Segundo João Moura Ferreira, engenheiro eletrotécnico de formação, são várias as disciplinas em que esta viagem poderá ser abordada, particularmente geografia e matemática, “muita matemática”.

Eles só ficaram vivos porque “acreditaram na matemática e confiaram na matemática.

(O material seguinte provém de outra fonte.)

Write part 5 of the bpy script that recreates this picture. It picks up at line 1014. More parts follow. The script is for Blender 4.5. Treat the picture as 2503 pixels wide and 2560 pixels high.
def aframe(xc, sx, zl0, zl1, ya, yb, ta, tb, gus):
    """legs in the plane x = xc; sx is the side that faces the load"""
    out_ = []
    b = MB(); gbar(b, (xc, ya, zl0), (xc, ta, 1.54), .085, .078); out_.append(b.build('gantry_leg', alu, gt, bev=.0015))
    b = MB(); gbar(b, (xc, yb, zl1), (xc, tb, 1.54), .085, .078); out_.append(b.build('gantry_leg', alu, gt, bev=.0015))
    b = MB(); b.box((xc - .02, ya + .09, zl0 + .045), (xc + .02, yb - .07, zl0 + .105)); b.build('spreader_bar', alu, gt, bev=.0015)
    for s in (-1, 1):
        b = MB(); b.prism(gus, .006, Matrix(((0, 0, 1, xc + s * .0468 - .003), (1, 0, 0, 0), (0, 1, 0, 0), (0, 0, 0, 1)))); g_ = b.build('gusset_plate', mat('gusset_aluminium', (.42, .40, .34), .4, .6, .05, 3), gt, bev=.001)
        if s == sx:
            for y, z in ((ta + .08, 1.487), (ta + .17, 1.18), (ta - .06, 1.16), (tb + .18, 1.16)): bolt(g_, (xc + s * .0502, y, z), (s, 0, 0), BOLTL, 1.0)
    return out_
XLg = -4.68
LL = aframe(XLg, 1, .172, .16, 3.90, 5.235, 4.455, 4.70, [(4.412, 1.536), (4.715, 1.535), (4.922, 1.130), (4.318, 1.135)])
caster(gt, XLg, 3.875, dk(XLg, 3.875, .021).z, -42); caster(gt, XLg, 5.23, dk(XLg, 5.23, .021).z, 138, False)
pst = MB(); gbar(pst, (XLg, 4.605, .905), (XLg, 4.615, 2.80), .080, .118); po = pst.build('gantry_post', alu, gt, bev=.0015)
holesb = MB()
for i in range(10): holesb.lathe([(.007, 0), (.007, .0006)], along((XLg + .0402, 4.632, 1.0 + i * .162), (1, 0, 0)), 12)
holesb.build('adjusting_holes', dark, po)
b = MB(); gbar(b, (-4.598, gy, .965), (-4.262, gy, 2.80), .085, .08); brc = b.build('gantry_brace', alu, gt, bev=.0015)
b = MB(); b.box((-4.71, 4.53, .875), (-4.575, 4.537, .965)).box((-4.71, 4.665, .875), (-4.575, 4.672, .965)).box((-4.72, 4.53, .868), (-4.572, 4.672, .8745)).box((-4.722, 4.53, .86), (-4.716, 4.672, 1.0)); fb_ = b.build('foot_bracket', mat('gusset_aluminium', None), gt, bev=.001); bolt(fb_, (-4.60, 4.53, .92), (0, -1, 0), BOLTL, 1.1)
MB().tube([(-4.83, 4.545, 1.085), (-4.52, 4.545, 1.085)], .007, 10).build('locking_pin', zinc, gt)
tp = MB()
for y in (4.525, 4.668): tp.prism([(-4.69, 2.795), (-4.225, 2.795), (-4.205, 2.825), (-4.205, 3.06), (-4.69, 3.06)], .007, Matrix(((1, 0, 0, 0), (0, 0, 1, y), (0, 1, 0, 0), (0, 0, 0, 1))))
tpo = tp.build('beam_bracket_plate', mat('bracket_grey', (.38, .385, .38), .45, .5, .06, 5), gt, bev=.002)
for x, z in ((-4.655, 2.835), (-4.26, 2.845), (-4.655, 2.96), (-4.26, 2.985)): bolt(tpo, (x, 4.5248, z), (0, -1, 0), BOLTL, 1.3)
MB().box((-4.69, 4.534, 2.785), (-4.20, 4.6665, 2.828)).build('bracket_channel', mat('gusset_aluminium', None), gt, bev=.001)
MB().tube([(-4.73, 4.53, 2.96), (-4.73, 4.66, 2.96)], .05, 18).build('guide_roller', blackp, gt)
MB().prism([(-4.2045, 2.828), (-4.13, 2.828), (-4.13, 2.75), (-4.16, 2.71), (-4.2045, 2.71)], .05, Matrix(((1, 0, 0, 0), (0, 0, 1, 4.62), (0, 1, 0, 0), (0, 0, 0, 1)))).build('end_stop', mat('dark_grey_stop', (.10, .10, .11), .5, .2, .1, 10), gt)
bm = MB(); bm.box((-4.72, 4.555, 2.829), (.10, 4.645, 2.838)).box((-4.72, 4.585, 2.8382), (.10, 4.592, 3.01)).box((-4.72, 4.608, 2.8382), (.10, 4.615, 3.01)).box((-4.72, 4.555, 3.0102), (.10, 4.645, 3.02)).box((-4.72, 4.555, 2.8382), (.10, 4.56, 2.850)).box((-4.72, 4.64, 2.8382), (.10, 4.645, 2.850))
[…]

Se não fosse isso, tinham-se perdido e tinham desaparecido sem deixar qualquer rastro”, indicou.

E lembrou o “extraordinário” que a viagem foi numa altura em que “ninguém se atrevia a atravessar o Atlântico e ir aterrar numa pequena ilha”, pois todas as travessias tinham sido feitas tinham sido contra um continente ou uma ilha do tamanho da Irlanda”.

Para João Moura Ferreira, uma das razões para o feito não ser mais conhecido a nível internacional – embora seja considerado um acontecimento científico e humano tremendos – é a pouca divulgação do único relatório da travessia, que foi editado em inglês há 49 anos.

O documento “Relatórios da primeira Travessia Aérea do Atlântico Sul” foi inscrito na UNESCO, e tem à venda na loja do Museu da Marinha, em Lisboa, mas a associação vai fazer uma reedição em português e inglês, ainda este ano.

No âmbito das celebrações deste centenário, a Lustitânia100 está a organizar um repositório de dados culturais e científicos sobre a travessia.

Sempre com o objetivo de preservar a memória, a associação gostaria de contribuir para o fortalecimento dos “laços internacionais, nomeadamente nos países da Comunidade dos Países de Língua Portuguesa (CPLP) e em toda a comunidade portuguesa” através da divulgação desta travessia que será assinalada em Portugal, Cabo Verde e Brasil.